Ce morceau est-il inachevé ? Ou bien les notations brèves et nettes qui le terminent traduisent-elles si exactement la vision et l’émotion de l’auteur qu’il valait mieux n’y plus toucher ? Je ne sais. Mais j’aime le poème tel quel ; il m’est entré dans l’âme, avec ses lueurs et ses contours.

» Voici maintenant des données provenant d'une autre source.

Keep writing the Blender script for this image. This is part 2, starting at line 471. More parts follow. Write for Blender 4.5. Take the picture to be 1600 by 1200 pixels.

À tout ce que j’ai cité de Léo Latil, je préfère cependant son beau poème : « L’Aveugle », à cause de l’émotion profonde et vraie qui y halète. Un jour je le lus à quelques jeunes gens : tous demeurèrent saisis ; j’en vis qui pâlissaient et pleuraient… Cela vaut mieux que tout éloge. « Quand une lecture vous élève l’esprit et vous inspire des sentiments nobles et généreux….. » disait La Bruyère… Voici ce poème :

L’Aveugle parle


Mes gestes ne sont pas à moi :
Pour manger j’ai besoin des autres,
Et pour marcher
Des mains.
Où me conduisez-vous ?
Peut-être dans la nuit, peut-être dans la mort.


Oh ! j’ai peur !
Des voix ?
Je ne sais pas ce qu’ils veulent dire les mots que vous m’avez appris.